START Stored data
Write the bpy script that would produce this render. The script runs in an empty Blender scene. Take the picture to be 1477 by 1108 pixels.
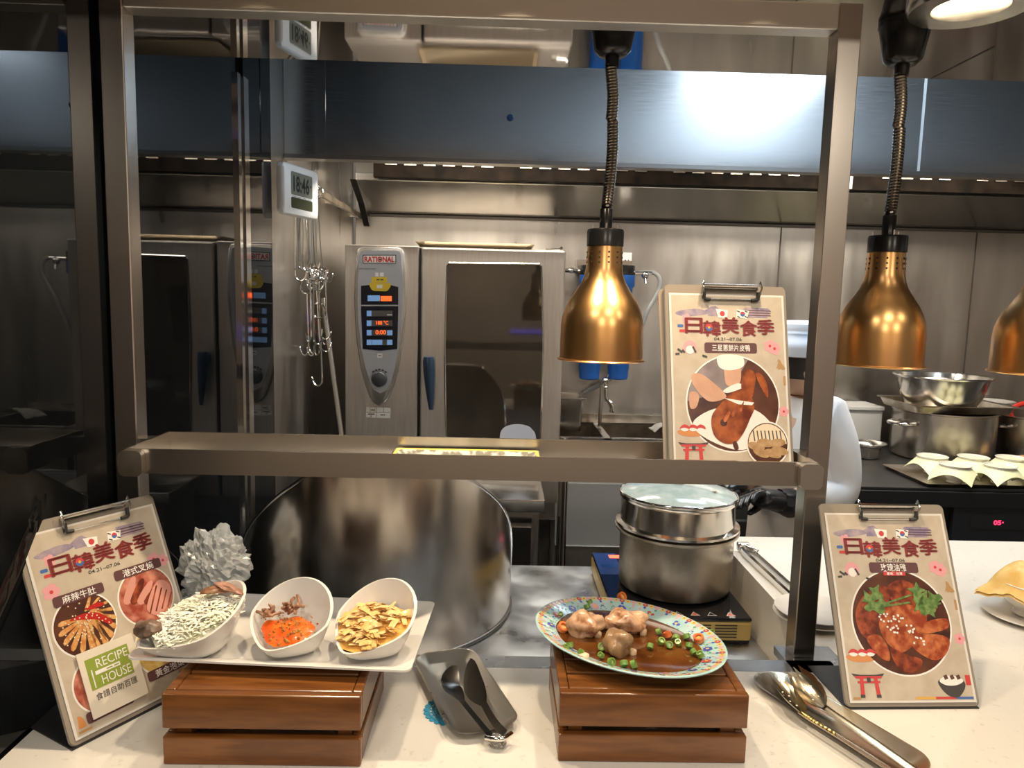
import bpy, bmesh, math, random
from math import sin, cos, pi, radians, sqrt
from mathutils import Vector, Matrix, noise
random.seed(7)
S = bpy.context.scene
COL = S.collection
V = Vector

# ------------------------------------------------------------------ camera
FPX, CAMZ = 1060.0, 1.60
PITCH, YAW, ROLL = radians(6.67), radians(1.10), radians(1.398)
FW = V((sin(YAW)*cos(PITCH), cos(YAW)*cos(PITCH), -sin(PITCH)))
_r = V((cos(YAW), -sin(YAW), 0)); _u = _r.cross(FW)
RT = cos(ROLL)*_r + sin(ROLL)*_u
UP = -sin(ROLL)*_r + cos(ROLL)*_u
CAM = V((0, 0, CAMZ))
cd = bpy.data.cameras.new('camera'); cam = bpy.data.objects.new('camera', cd); COL.objects.link(cam)
cd.sensor_fit = 'HORIZONTAL'; cd.sensor_width = 36.0; cd.lens = FPX/1477*36.0; cd.clip_start = 0.02
cam.matrix_world = Matrix(((RT.x, UP.x, -FW.x, 0), (RT.y, UP.y, -FW.y, 0), (RT.z, UP.z, -FW.z, CAMZ), (0, 0, 0, 1)))
S.camera = cam

def ray(x, y): return FW + RT*((x-738.5)/FPX) - UP*((y-554)/FPX)
def aX(x, y, X): d = ray(x, y); return CAM + d*(X/d.x)
def aY(x, y, Y): d = ray(x, y); return CAM + d*(Y/d.y)
def aZ(x, y, Z): d = ray(x, y); return CAM + d*((Z-CAMZ)/d.z)

# ------------------------------------------------------------------ world, exposure, large lights
S.view_settings.view_transform = 'Standard'; S.view_settings.look = 'None'
S.view_settings.gamma = 1.0; S.view_settings.use_curve_mapping = False
S.view_settings.exposure = 0.35
S.cycles.use_denoising = True
S.cycles.max_bounces = 10; S.cycles.glossy_bounces = 6; S.cycles.sample_clamp_indirect = 4.0
w = bpy.data.worlds.new('world'); S.world = w; w.use_nodes = True
w.node_tree.nodes['Background'].inputs[0].default_value = (0.9, 0.78, 0.66, 1)
w.node_tree.nodes['Background'].inputs[1].default_value = 0.13

def light(name, kind, loc, energy, col, size=0.3, size_y=None, aim=None, spot=None, blend=0.3):
    d = bpy.data.lights.new(name, kind); d.energy = energy; d.color = col
    if kind == 'AREA':
        d.size = size
        if size_y: d.shape = 'RECTANGLE'; d.size_y = size_y
    else: d.shadow_soft_size = size
    if spot: d.spot_size = radians(spot); d.spot_blend = blend
    o = bpy.data.objects.new(name, d); COL.objects.link(o); o.location = loc
    o.rotation_euler = ((V(aim)-V(loc)) if aim else V((0, 0, -1))).to_track_quat('-Z', 'Y').to_euler()
    return o
COOL, WARM, NEUT = (0.75, 0.89, 1.0), (1.0, 0.80, 0.56), (1.0, 0.90, 0.76)
ZC = 0.94            # top of the white counter
ZS = 2.157           # polished soffit over the pass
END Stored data
Omit the pictures, and quote the material above exactly as given.

Write the bpy script that would produce this render. The script runs in an empty Blender scene. Take the picture to be 1477 by 1108 pixels.
import bpy, bmesh, math, random
from math import sin, cos, pi, radians, sqrt
from mathutils import Vector, Matrix, noise
random.seed(7)
S = bpy.context.scene
COL = S.collection
V = Vector

# ------------------------------------------------------------------ camera
FPX, CAMZ = 1060.0, 1.60
PITCH, YAW, ROLL = radians(6.67), radians(1.10), radians(1.398)
FW = V((sin(YAW)*cos(PITCH), cos(YAW)*cos(PITCH), -sin(PITCH)))
_r = V((cos(YAW), -sin(YAW), 0)); _u = _r.cross(FW)
RT = cos(ROLL)*_r + sin(ROLL)*_u
UP = -sin(ROLL)*_r + cos(ROLL)*_u
CAM = V((0, 0, CAMZ))
cd = bpy.data.cameras.new('camera'); cam = bpy.data.objects.new('camera', cd); COL.objects.link(cam)
cd.sensor_fit = 'HORIZONTAL'; cd.sensor_width = 36.0; cd.lens = FPX/1477*36.0; cd.clip_start = 0.02
cam.matrix_world = Matrix(((RT.x, UP.x, -FW.x, 0), (RT.y, UP.y, -FW.y, 0), (RT.z, UP.z, -FW.z, CAMZ), (0, 0, 0, 1)))
S.camera = cam

def ray(x, y): return FW + RT*((x-738.5)/FPX) - UP*((y-554)/FPX)
def aX(x, y, X): d = ray(x, y); return CAM + d*(X/d.x)
def aY(x, y, Y): d = ray(x, y); return CAM + d*(Y/d.y)
def aZ(x, y, Z): d = ray(x, y); return CAM + d*((Z-CAMZ)/d.z)

# ------------------------------------------------------------------ world, exposure, large lights
S.view_settings.view_transform = 'Standard'; S.view_settings.look = 'None'
S.view_settings.gamma = 1.0; S.view_settings.use_curve_mapping = False
S.view_settings.exposure = 0.35
S.cycles.use_denoising = True
S.cycles.max_bounces = 10; S.cycles.glossy_bounces = 6; S.cycles.sample_clamp_indirect = 4.0
w = bpy.data.worlds.new('world'); S.world = w; w.use_nodes = True
w.node_tree.nodes['Background'].inputs[0].default_value = (0.9, 0.78, 0.66, 1)
w.node_tree.nodes['Background'].inputs[1].default_value = 0.13

def light(name, kind, loc, energy, col, size=0.3, size_y=None, aim=None, spot=None, blend=0.3):
    d = bpy.data.lights.new(name, kind); d.energy = energy; d.color = col
    if kind == 'AREA':
        d.size = size
        if size_y: d.shape = 'RECTANGLE'; d.size_y = size_y
    else: d.shadow_soft_size = size
    if spot: d.spot_size = radians(spot); d.spot_blend = blend
    o = bpy.data.objects.new(name, d); COL.objects.link(o); o.location = loc
    o.rotation_euler = ((V(aim)-V(loc)) if aim else V((0, 0, -1))).to_track_quat('-Z', 'Y').to_euler()
    return o
COOL, WARM, NEUT = (0.75, 0.89, 1.0), (1.0, 0.80, 0.56), (1.0, 0.90, 0.76)
ZC = 0.94            # top of the white counter
ZS = 2.157           # polished soffit over the pass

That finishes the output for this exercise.